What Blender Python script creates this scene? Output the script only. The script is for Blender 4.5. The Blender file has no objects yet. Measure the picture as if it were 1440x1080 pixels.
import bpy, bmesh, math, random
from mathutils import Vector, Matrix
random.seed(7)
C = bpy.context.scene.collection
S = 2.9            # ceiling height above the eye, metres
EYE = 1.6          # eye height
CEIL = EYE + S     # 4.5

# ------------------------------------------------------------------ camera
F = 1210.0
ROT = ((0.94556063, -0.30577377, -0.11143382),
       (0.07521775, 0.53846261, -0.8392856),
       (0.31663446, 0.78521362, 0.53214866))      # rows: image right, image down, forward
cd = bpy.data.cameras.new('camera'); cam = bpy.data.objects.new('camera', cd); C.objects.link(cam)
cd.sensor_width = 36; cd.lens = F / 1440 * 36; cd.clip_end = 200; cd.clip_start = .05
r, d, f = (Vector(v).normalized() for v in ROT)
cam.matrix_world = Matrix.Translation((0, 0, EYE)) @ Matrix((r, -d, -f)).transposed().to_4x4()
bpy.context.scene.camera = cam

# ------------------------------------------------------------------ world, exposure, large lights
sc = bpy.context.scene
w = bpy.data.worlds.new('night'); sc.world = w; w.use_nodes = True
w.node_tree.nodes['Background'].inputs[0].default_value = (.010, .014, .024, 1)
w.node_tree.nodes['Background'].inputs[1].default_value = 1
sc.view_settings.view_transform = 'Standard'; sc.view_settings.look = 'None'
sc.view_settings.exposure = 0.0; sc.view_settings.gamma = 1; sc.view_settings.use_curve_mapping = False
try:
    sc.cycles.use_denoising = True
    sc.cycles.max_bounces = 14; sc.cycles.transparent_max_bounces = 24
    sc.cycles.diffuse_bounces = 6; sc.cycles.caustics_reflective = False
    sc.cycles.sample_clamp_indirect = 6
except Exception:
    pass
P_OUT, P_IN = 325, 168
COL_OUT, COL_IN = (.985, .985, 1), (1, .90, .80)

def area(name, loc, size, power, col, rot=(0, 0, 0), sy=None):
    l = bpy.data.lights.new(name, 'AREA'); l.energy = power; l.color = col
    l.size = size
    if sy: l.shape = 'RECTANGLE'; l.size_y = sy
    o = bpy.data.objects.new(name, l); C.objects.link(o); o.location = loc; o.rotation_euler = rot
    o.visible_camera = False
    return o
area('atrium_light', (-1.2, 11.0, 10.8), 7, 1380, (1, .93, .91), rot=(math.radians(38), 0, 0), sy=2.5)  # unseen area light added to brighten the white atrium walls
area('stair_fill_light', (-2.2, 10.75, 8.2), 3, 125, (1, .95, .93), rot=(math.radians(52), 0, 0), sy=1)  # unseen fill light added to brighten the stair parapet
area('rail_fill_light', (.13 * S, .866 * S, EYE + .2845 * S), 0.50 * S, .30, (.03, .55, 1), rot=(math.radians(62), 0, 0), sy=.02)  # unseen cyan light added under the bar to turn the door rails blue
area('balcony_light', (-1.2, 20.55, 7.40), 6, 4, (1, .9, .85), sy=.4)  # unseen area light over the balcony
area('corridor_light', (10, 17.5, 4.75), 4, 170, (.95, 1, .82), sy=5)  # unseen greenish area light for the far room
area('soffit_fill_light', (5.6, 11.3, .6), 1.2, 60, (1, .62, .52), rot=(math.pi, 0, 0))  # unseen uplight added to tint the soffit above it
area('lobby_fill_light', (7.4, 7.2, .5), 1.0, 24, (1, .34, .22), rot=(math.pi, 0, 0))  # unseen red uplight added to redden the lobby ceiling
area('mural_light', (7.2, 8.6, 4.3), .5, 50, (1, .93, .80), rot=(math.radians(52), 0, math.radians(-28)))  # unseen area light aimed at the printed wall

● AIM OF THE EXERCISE
Return the whole listing exactly, with every line included.

● WRITTEN REPLY
What Blender Python script creates this scene? Output the script only. The script is for Blender 4.5. The Blender file has no objects yet. Measure the picture as if it were 1440x1080 pixels.
import bpy, bmesh, math, random
from mathutils import Vector, Matrix
random.seed(7)
C = bpy.context.scene.collection
S = 2.9            # ceiling height above the eye, metres
EYE = 1.6          # eye height
CEIL = EYE + S     # 4.5

# ------------------------------------------------------------------ camera
F = 1210.0
ROT = ((0.94556063, -0.30577377, -0.11143382),
       (0.07521775, 0.53846261, -0.8392856),
       (0.31663446, 0.78521362, 0.53214866))      # rows: image right, image down, forward
cd = bpy.data.cameras.new('camera'); cam = bpy.data.objects.new('camera', cd); C.objects.link(cam)
cd.sensor_width = 36; cd.lens = F / 1440 * 36; cd.clip_end = 200; cd.clip_start = .05
r, d, f = (Vector(v).normalized() for v in ROT)
cam.matrix_world = Matrix.Translation((0, 0, EYE)) @ Matrix((r, -d, -f)).transposed().to_4x4()
bpy.context.scene.camera = cam

# ------------------------------------------------------------------ world, exposure, large lights
sc = bpy.context.scene
w = bpy.data.worlds.new('night'); sc.world = w; w.use_nodes = True
w.node_tree.nodes['Background'].inputs[0].default_value = (.010, .014, .024, 1)
w.node_tree.nodes['Background'].inputs[1].default_value = 1
sc.view_settings.view_transform = 'Standard'; sc.view_settings.look = 'None'
sc.view_settings.exposure = 0.0; sc.view_settings.gamma = 1; sc.view_settings.use_curve_mapping = False
try:
    sc.cycles.use_denoising = True
    sc.cycles.max_bounces = 14; sc.cycles.transparent_max_bounces = 24
    sc.cycles.diffuse_bounces = 6; sc.cycles.caustics_reflective = False
    sc.cycles.sample_clamp_indirect = 6
except Exception:
    pass
P_OUT, P_IN = 325, 168
COL_OUT, COL_IN = (.985, .985, 1), (1, .90, .80)

def area(name, loc, size, power, col, rot=(0, 0, 0), sy=None):
    l = bpy.data.lights.new(name, 'AREA'); l.energy = power; l.color = col
    l.size = size
    if sy: l.shape = 'RECTANGLE'; l.size_y = sy
    o = bpy.data.objects.new(name, l); C.objects.link(o); o.location = loc; o.rotation_euler = rot
    o.visible_camera = False
    return o
area('atrium_light', (-1.2, 11.0, 10.8), 7, 1380, (1, .93, .91), rot=(math.radians(38), 0, 0), sy=2.5)  # unseen area light added to brighten the white atrium walls
area('stair_fill_light', (-2.2, 10.75, 8.2), 3, 125, (1, .95, .93), rot=(math.radians(52), 0, 0), sy=1)  # unseen fill light added to brighten the stair parapet
area('rail_fill_light', (.13 * S, .866 * S, EYE + .2845 * S), 0.50 * S, .30, (.03, .55, 1), rot=(math.radians(62), 0, 0), sy=.02)  # unseen cyan light added under the bar to turn the door rails blue
area('balcony_light', (-1.2, 20.55, 7.40), 6, 4, (1, .9, .85), sy=.4)  # unseen area light over the balcony
area('corridor_light', (10, 17.5, 4.75), 4, 170, (.95, 1, .82), sy=5)  # unseen greenish area light for the far room
area('soffit_fill_light', (5.6, 11.3, .6), 1.2, 60, (1, .62, .52), rot=(math.pi, 0, 0))  # unseen uplight added to tint the soffit above it
area('lobby_fill_light', (7.4, 7.2, .5), 1.0, 24, (1, .34, .22), rot=(math.pi, 0, 0))  # unseen red uplight added to redden the lobby ceiling
area('mural_light', (7.2, 8.6, 4.3), .5, 50, (1, .93, .80), rot=(math.radians(52), 0, math.radians(-28)))  # unseen area light aimed at the printed wall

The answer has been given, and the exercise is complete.